With that backdrop, using a subscription model and marketing to IT professionals and firms that handle IT for small businesses, KnowBe4 estimates it has a $15 billion market opportunity. That includes international clients — its non-U.S. customer base increased from 6% of revenue to 11.9% from 2018 to 2010 — and cross-selling current customers, officials say in the prospectus.
“Here’s the issue: organizations have been placing their faith — their spend — in the wrong thing,” Sjouwerman continues in the letter. “So, while the cybersecurity industry has been focused on the idea that better products will solve security problems, I started KnowBe4 to focus on the human.
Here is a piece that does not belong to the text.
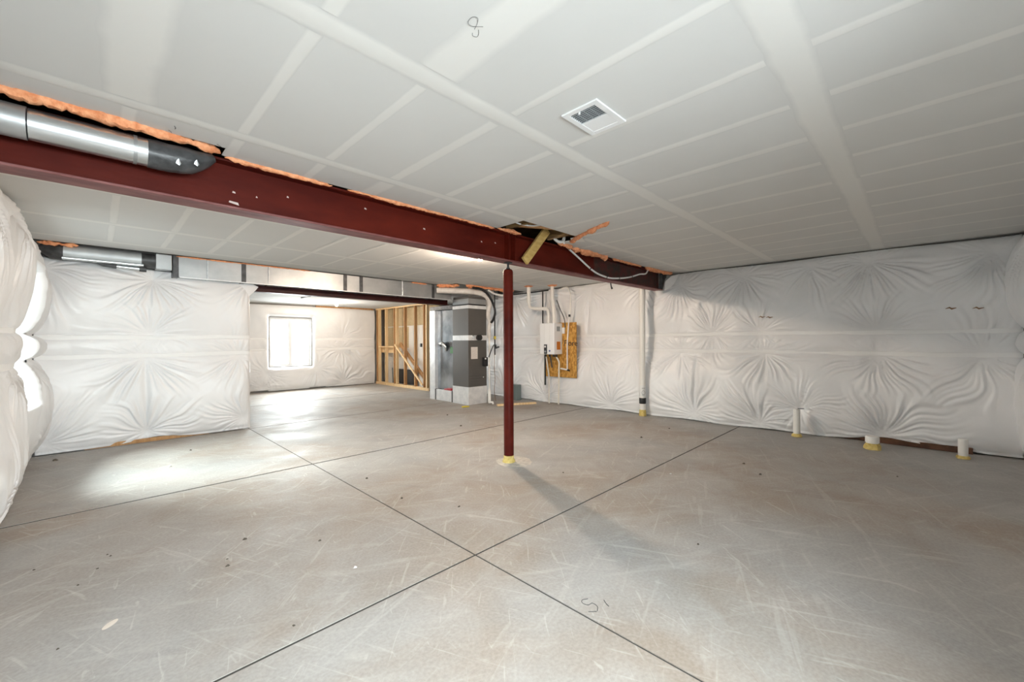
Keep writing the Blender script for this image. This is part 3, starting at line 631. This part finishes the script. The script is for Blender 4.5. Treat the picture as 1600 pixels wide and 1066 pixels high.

Our mission became enabling employees to make smarter security decisions, everyday… In fact, at KnowBe4 we simply do not use the word solution, because no security technology ever completely solves the cybersecurity problem. Our platform is designed to create real results, such as safe data handling, good password hygiene and, of course, reduced success rates of social engineering attack.”